Working in tandem with Gund, The Wildflower Group is now developing phase one of the full-fledged babyGUND program, with a planned retail launch for fall 2002. Since fashion is the name of the game in the competitive infant segment, Gund is bringing in a design team to aesthetically position the brand name and characters on en vogue end product.

Initial focus categories include apparel, diaper bags, footwear, gift sets and publishing. At press time, The Wildflower Group was in discussions with several apparel companies and expected to ink a deal as early as this month. Since pubcos displayed keen interest in the brand at Licensing Show in June, The Wildflower Group plans to develop a line of ‘Baby’s First’ books. ‘We can transfer tactile sensations and characters from babyGUND core product to the books,’ says Carlisle. Additional categories for phase two and beyond include furniture, towels, rugs and fabric, toiletries, infant carrying products, caps, socks and receiving blankets.

While Gund is banking on brand equity to boost its infant market presence, MGM Consumer Products is taking the road less traveled with its new infant property Personalibees–a colorful collection of bees that express the innocence, curiosity and wonder of babies. Created exclusively for MGM by New York-based design studio Crank2 (known for tween brand She’s Charmed and Dangerous), MGM will differentiate Personalibees by positioning it as the definitive fashion brand for babies. How does MGM plan to achieve this lofty goal with a non-entertainment brand that has no established parent approval/awareness?

According to Traci Herbert, MGM’s director of worldwide marketing, it’s those two factors–sheer novelty and lack of entertainment ties–that should make the brand stand out in a crowded market. ‘Some people tend to think infant/toddler brands have to be based on a TV show, but what if that TV show doesn’t really work? What we want to do is build a long-term brand based on trends in the fashion world,’ says Herbert.

With worldwide rights under its belt, MGM will depart from its usual launch strategy, developing North American and international programs simultaneously. Herbert explains: ‘With entertainment properties, international territories always wait to see how the TV show or merchandise does in the U.S. first. This is different because it’s not based on ratings or units sold in video.’

Creating specific programs for Europe, Asia, Latin America and North America, MGM will focus on apparel, bedding, room décor, toys, publishing, accessories and personal care products for a spring 2002 launch, with stationery, gift wrap and invitations as a phase two target.
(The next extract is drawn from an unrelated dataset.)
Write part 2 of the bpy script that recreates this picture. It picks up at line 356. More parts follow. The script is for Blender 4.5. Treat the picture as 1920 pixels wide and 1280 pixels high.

Beyond fashion-centric program development, babyGUND and Personalibees have similar retail launch strategies that target mid-tier and up. ‘Mass market retailers are bringing in a lot of brands, which is putting pressure on all the levels of retail to keep up in the brand game,’ says Carlisle. The Wildflower Group will offer babyGUND as an option for mid-tier and specialty retailers looking for department store brands. ‘This will not be a mass market brand,’ emphasizes Carlisle.

With retailer meetings in progress at press time, MGM will likely restrict Personalibees to mid-tier for the first six months, possibly seeking a retail exclusive. ‘We want to place Personalibees with the retailer who’s really going to embrace this property and not just put it on a shelf with the Baby Looney Tunes and Baby Disneys,’ says Herbert. But mass market placement isn’t out of the question over the long term–Herbert believes Personalibees could be a great brand for retailers like Kmart or Wal-Mart.